JAKARTA (AFP) — Indonesian security forces were on high alert Monday after the execution of three Islamists over the 2002 Bali bombings, amid fears of a violent extremist backlash, police said.
"We're still on alert for any security disturbances after the executions," national police spokesman Abubakar Nataprawira told AFP, saying the readiness level was at its highest.
Indonesia stepped up security at tourist spots and embassies ahead of the execution of the bombers behind the 2002 attacks on the resort island of Bali which killed 202 people, mostly foreigners.
Amrozi, his brother Mukhlas, and Imam Samudra were executed by firing squad shortly after midnight on Sunday on a prison island off southern Java.
Their funerals in their home villages turned into rallies for hundreds of supporters and Islamic extremists bent on jihad or "holy war" with the West, even though the vast majority of Indonesian Muslims are moderates.
Police have arrested at least two of the bombers' sympathisers for making bomb threats, the Detikcom news website reported.
"At least two people have been arrested outside Jakarta. They said the threats were carried out as they opposed the execution of the terrorists," Jakarta's police chief was quoted as saying, without going into detail.
The Australian and US embassies have received bomb threats, along with shopping centres and hotels.
Australia, which lost 88 nationals in the Bali attacks and had its embassy here car-bombed in 2004, has warned against unnecessary travel to Indonesia.

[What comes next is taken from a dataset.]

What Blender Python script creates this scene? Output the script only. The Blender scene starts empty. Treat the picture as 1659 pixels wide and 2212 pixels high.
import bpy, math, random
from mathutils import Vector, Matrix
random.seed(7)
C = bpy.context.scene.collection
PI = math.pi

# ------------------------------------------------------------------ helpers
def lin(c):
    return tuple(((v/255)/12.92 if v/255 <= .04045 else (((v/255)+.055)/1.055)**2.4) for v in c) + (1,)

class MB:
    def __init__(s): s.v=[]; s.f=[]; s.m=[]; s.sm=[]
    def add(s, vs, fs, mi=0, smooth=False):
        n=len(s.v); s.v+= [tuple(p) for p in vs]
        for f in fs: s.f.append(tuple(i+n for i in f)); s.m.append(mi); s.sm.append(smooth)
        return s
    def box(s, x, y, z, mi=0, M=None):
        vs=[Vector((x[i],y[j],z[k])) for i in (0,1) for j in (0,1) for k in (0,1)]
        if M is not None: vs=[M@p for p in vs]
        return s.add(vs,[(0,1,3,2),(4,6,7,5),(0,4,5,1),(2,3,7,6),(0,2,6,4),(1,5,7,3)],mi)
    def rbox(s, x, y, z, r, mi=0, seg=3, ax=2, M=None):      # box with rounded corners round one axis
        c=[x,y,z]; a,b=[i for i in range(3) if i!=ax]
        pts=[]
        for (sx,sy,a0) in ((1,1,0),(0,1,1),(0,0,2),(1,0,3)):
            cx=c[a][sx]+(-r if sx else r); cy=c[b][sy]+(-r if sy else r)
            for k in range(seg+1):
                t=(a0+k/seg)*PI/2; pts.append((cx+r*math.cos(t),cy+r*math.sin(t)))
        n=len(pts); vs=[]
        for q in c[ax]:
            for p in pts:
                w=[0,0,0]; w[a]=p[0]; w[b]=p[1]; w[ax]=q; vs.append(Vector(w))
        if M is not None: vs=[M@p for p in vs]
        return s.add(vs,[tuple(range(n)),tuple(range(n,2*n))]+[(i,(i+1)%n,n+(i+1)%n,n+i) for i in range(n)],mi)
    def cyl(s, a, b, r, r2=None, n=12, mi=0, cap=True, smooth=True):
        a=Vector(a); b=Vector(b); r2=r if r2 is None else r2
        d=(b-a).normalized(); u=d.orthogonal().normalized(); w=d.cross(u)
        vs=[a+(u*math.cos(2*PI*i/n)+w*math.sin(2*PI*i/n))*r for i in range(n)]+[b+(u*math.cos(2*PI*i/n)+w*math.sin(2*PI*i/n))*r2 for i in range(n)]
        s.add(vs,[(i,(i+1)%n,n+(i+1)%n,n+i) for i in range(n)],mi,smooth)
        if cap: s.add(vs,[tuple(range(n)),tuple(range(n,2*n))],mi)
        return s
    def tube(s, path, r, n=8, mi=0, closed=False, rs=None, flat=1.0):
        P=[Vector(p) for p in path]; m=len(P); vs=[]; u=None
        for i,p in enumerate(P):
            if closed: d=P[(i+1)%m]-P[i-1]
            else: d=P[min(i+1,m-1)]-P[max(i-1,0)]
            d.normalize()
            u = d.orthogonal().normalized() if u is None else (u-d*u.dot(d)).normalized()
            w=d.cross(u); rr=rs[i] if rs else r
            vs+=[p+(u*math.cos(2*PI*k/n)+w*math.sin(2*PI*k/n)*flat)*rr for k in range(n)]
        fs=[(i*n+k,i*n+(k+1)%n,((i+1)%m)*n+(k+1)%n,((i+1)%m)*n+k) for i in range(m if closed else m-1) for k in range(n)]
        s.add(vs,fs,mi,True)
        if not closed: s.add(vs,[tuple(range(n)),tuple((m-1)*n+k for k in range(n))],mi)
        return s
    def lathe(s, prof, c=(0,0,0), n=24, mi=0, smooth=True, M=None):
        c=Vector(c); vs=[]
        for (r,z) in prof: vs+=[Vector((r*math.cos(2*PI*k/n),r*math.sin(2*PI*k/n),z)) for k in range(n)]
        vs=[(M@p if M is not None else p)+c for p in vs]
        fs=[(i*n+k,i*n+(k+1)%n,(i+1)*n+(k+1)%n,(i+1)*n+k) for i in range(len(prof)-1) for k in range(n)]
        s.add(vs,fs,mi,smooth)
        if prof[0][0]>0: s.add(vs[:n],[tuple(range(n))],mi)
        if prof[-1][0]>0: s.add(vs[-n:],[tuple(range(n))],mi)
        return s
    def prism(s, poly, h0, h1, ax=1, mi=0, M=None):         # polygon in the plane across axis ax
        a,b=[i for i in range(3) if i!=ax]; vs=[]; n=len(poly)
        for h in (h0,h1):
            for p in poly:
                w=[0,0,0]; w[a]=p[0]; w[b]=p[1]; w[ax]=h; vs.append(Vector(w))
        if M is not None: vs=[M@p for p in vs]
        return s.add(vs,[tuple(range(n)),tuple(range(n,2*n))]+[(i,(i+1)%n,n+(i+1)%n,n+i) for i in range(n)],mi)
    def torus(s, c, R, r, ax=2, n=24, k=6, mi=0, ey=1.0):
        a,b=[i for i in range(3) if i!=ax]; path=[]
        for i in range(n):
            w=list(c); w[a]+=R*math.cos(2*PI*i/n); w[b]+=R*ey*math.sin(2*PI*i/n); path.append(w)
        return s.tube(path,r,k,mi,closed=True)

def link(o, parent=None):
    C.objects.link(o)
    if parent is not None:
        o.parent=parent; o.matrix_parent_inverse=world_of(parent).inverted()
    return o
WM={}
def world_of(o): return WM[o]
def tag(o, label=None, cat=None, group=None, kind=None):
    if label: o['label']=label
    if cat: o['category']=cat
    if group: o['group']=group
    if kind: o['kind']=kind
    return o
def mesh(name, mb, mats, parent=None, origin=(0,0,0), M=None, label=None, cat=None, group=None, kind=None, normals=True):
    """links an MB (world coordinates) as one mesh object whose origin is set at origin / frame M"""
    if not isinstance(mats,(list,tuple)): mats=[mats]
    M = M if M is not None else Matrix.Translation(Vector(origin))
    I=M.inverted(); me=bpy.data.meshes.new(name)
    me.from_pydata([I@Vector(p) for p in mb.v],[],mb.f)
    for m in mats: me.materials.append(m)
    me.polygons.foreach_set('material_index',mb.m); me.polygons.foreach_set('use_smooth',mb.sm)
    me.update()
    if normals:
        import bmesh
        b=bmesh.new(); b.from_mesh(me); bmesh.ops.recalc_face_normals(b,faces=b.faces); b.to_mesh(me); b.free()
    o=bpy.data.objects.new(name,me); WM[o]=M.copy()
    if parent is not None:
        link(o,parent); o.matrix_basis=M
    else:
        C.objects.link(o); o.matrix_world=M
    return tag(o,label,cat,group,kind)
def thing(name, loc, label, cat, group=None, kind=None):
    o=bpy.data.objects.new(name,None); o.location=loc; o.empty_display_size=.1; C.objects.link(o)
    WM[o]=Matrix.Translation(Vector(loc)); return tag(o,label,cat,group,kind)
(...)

The United States has told citizens in the country to keep a "low profile."
Several senior militants from the Jemaah Islamiyah (JI) regional terror network, which was allegedly behind the Bali carnage, remain at large in Indonesia.
They are believed to include Malaysian-born former accountant Noordin Mohammad Top, an alleged terrorist recruiter and the self-proclaimed leader of a group called Al-Qaeda for the Malay Archipelago.
Until the end, the bombers expressed no remorse for their "infidel" victims and claimed they wanted to die as "martyrs" for their dream of an Islamic caliphate spanning much of Southeast Asia.
Sentenced in 2003 , they launched at least four failed legal challenges which delayed their executions and kept them in the media spotlight.
Hundreds of supporters briefly clashed with police as the bodies of Mukhlas and Amrozi -- the latter dubbed the "smiling assassin" for his courtroom antics -- arrived by helicopter at their village of Tenggulun, east Java, on Sunday.
Hardline cleric Abu Bakar Bashir, the co-founder of Jemaah Islamiyah who was jailed on a conspiracy charge related to the bombings before being released in 2006, led prayers at the brothers' burial service.
There were similar scenes in the west Java town of Serang as Samudra's body was paraded to the graveyard, shrouded in a black cloth bearing a Koranic inscription in Arabic.
"There'll probably be retaliation. What is clear is that no drop of Muslim blood is free. It has consequences," said Ganna, 26, who travelled from Jakarta to Serang to show his support.
The vast majority of Indonesian Muslims had little sympathy for the militants and are embarrassed by the extremists' behaviour.
The head of the country's top Islamic body, the Indonesian Council of Ulamas, said Sunday the bombers could not be considered "martyrs."
"Someone who killed others will not die as a martyr unless they waged a war in the name of religion. They were not fighting for religion," Umar Shihab said.